• TASK INSTRUCTIONS
Every line with the string "scene" should be gathered.

• GIVEN MATERIAL
------------------------------------------------------------------------

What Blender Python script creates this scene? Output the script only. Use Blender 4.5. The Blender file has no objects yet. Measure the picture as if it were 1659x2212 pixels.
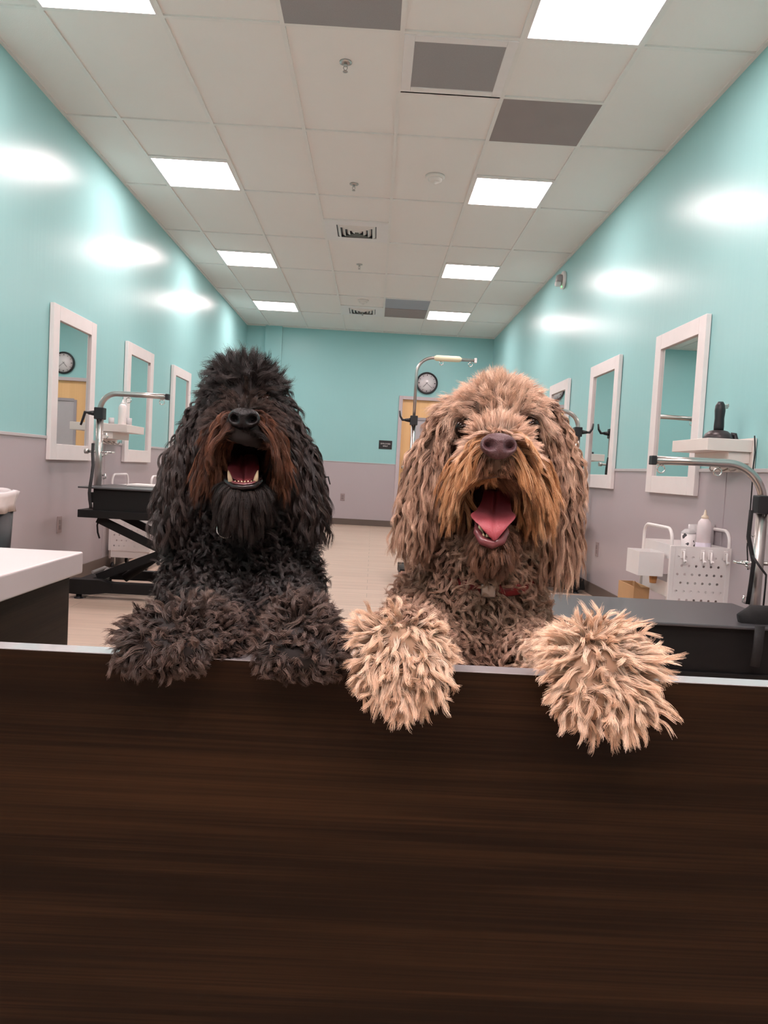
import bpy, bmesh, math, random
import numpy as np
from mathutils import Vector, Matrix, noise as mnoise
from mathutils.bvhtree import BVHTree

random.seed(7)
scene = bpy.context.scene
COL = scene.collection
PI = math.pi

# ------------------------------------------------------------------ camera
FPX, CW, CH = 1660.5, 1659.0, 2212.0
CAMZ = 0.94
YAW, PITCH, ROLL = 0.0168, -0.0552, 0.0543
def cam_axes():
    f = Vector((math.sin(YAW)*math.cos(PITCH), math.cos(YAW)*math.cos(PITCH), math.sin(PITCH)))
    r = Vector((math.cos(YAW), -math.sin(YAW), 0)); u = r.cross(f)
    return (r*math.cos(ROLL)+u*math.sin(ROLL), -r*math.sin(ROLL)+u*math.cos(ROLL), f)
CR, CU, CF = cam_axes()
cam_data = bpy.data.cameras.new('camera'); cam = bpy.data.objects.new('camera', cam_data); COL.objects.link(cam)
cam_data.sensor_fit = 'HORIZONTAL'; cam_data.sensor_width = 36.0
cam_data.lens = 36.0*FPX/CW; cam_data.clip_start = 0.02; cam_data.clip_end = 100
M = Matrix((CR, CU, -CF)).transposed().to_4x4(); M.translation = Vector((0, 0, CAMZ))
cam.matrix_world = M
scene.camera = cam

def P(px, py, Y=None, X=None, Z=None):
    """the point of the room seen at a pixel of the photograph, at a given depth Y, or on a wall X, or at a height Z"""
    ray = CF + CR*((px-CW/2)/FPX) - CU*((py-CH/2)/FPX)
    if Y is not None: t = Y/ray.y
    elif X is not None: t = X/ray.x
    else: t = (Z-CAMZ)/ray.z
    return Vector((0, 0, CAMZ)) + ray*t

# ------------------------------------------------------------------ tagging
def tag(o, label=None, cat=None, group=None, kind=None):
    if label: o['label'] = label
    if cat: o['category'] = cat
    if group: o['group'] = group
    if kind: o['kind'] = kind
    return o
def empty(name, loc=(0, 0, 0), rz=0.0):
    o = bpy.data.objects.new(name, None); o.empty_display_size = 0.05
    COL.objects.link(o); o.location = loc; o.rotation_euler = (0, 0, rz); return o
def children(o): return [c for c in bpy.data.objects if c.parent == o]
def copy_tree(o, parent=None):
    c = o.copy(); COL.objects.link(c); c.parent = parent
    for ch in children(o): copy_tree(ch, c)
    return c

# ------------------------------------------------------------------ materials
def srgb(r, g, b):
    f = lambda c: (c/255/12.92) if c/255 <= .04045 else ((c/255+.055)/1.055)**2.4
    return (f(r), f(g), f(b), 1)
def mat(name, col, rough=.5, metal=0, spec=.5, bump=None, noise=None, sss=0, coat=0, trans=0, ior=1.45, alpha=1):
    m = bpy.data.materials.new(name); m.use_nodes = True
    nt = m.node_tree; b = nt.nodes['Principled BSDF']
    b.inputs['Base Color'].default_value = col if len(col) == 4 else (*col, 1)
    b.inputs['Roughness'].default_value = rough; b.inputs['Metallic'].default_value = metal
    b.inputs['Specular IOR Level'].default_value = spec
    b.inputs['Coat Weight'].default_value = coat
    b.inputs['Transmission Weight'].default_value = trans; b.inputs['IOR'].default_value = ior
    b.inputs['Alpha'].default_value = alpha
    if sss:
        b.inputs['Subsurface Weight'].default_value = sss; b.inputs['Subsurface Radius'].default_value = (.012, .004, .003)
        b.inputs['Subsurface Scale'].default_value = .4
    tc = nt.nodes.new('ShaderNodeTexCoord')
    n = nt.nodes.new('ShaderNodeTexNoise'); n.inputs['Scale'].default_value = (noise or (12,))[0]
    n.inputs['Detail'].default_value = 4
    nt.links.new(tc.outputs['Object'], n.inputs['Vector'])
    amt = noise[1] if noise else .04
    mx = nt.nodes.new('ShaderNodeMix'); mx.data_type = 'RGBA'
    c = Vector(col[:3]); mx.inputs['A'].default_value = (*(c*(1-amt)), 1); mx.inputs['B'].default_value = (*(c*(1+amt)), 1)
    nt.links.new(n.outputs['Fac'], mx.inputs['Factor']); nt.links.new(mx.outputs['Result'], b.inputs['Base Color'])
    if bump:
        n2 = nt.nodes.new('ShaderNodeTexNoise'); n2.inputs['Scale'].default_value = bump[0]; n2.inputs['Detail'].default_value = 2
        nt.links.new(tc.outputs['Object'], n2.inputs['Vector'])
        bp = nt.nodes.new('ShaderNodeBump'); bp.inputs['Strength'].default_value = bump[1]; bp.inputs['Distance'].default_value = .002
        nt.links.new(n2.outputs['Fac'], bp.inputs['Height']); nt.links.new(bp.outputs['Normal'], b.inputs['Normal'])
    return m
def emis(name, col, strength):
    m = bpy.data.materials.new(name); m.use_nodes = True; nt = m.node_tree
    b = nt.nodes['Principled BSDF']; b.inputs['Base Color'].default_value = (.8, .8, .8, 1)
    b.inputs['Emission Color'].default_value = (*col, 1); b.inputs['Emission Strength'].default_value = strength
    return m

def wood_mat(name, c0, c1, c2, rough=.45, scale=1.0, axis='X', band=6.0, spec=.3):
    """laminate with long streaks along one axis"""
    m = bpy.data.materials.new(name); m.use_nodes = True; nt = m.node_tree; b = nt.nodes['Principled BSDF']; L = nt.links
    tc = nt.nodes.new('ShaderNodeTexCoord'); mp = nt.nodes.new('ShaderNodeMapping')
    s = {'X': (.55, 1, 1), 'Y': (1, .55, 1), 'Z': (1, 1, .08)}[axis]
    mp.inputs['Scale'].default_value = tuple(v*scale for v in s)
    L.new(tc.outputs['Object'], mp.inputs['Vector'])
    def nz(sc, det, st):
        mm = nt.nodes.new('ShaderNodeMapping'); mm.inputs['Scale'].default_value = st; L.new(mp.outputs['Vector'], mm.inputs['Vector'])
        n = nt.nodes.new('ShaderNodeTexNoise'); n.inputs['Scale'].default_value = sc; n.inputs['Detail'].default_value = det
        n.inputs['Distortion'].default_value = .15
        L.new(mm.outputs['Vector'], n.inputs['Vector']); return n
    al = {'X': lambda a, c: (a, c, c), 'Y': lambda a, c: (c, a, c), 'Z': lambda a, c: (c, c, a)}[axis]
    big = nz(band, 3, al(.25, 1.3)); fine = nz(100, 4, al(.04, 3)); mid = nz(18, 5, al(.09, 1.6))
    r = nt.nodes.new('ShaderNodeValToRGB'); r.color_ramp.elements[0].color = c0; r.color_ramp.elements[1].color = c2
    r.color_ramp.elements[0].position = .37; r.color_ramp.elements[1].position = .70
    e = r.color_ramp.elements.new(.52); e.color = c1
    def add(a, b_, wa, wb):
        x = nt.nodes.new('ShaderNodeMath'); x.operation = 'MULTIPLY'; x.inputs[1].default_value = wa; L.new(a, x.inputs[0])
        y = nt.nodes.new('ShaderNodeMath'); y.operation = 'MULTIPLY_ADD'; y.inputs[1].default_value = wb; L.new(b_, y.inputs[0]); L.new(x.outputs[0], y.inputs[2]); return y.outputs[0]
    v = add(add(big.outputs['Fac'], mid.outputs['Fac'], .5, .3), fine.outputs['Fac'], 1, .30)
    L.new(v, r.inputs['Fac']); L.new(r.outputs['Color'], b.inputs['Base Color'])
    b.inputs['Roughness'].default_value = rough; b.inputs['Specular IOR Level'].default_value = spec
    bp = nt.nodes.new('ShaderNodeBump'); bp.inputs['Strength'].default_value = .25; bp.inputs['Distance'].default_value = .0006
    L.new(fine.outputs['Fac'], bp.inputs['Height']); L.new(bp.outputs['Normal'], b.inputs['Normal'])
    return m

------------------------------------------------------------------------

• ANSWER TO THIS PROBLEM
What Blender Python script creates this scene? Output the script only. Use Blender 4.5. The Blender file has no objects yet. Measure the picture as if it were 1659x2212 pixels.
scene = bpy.context.scene
COL = scene.collection
scene.camera = cam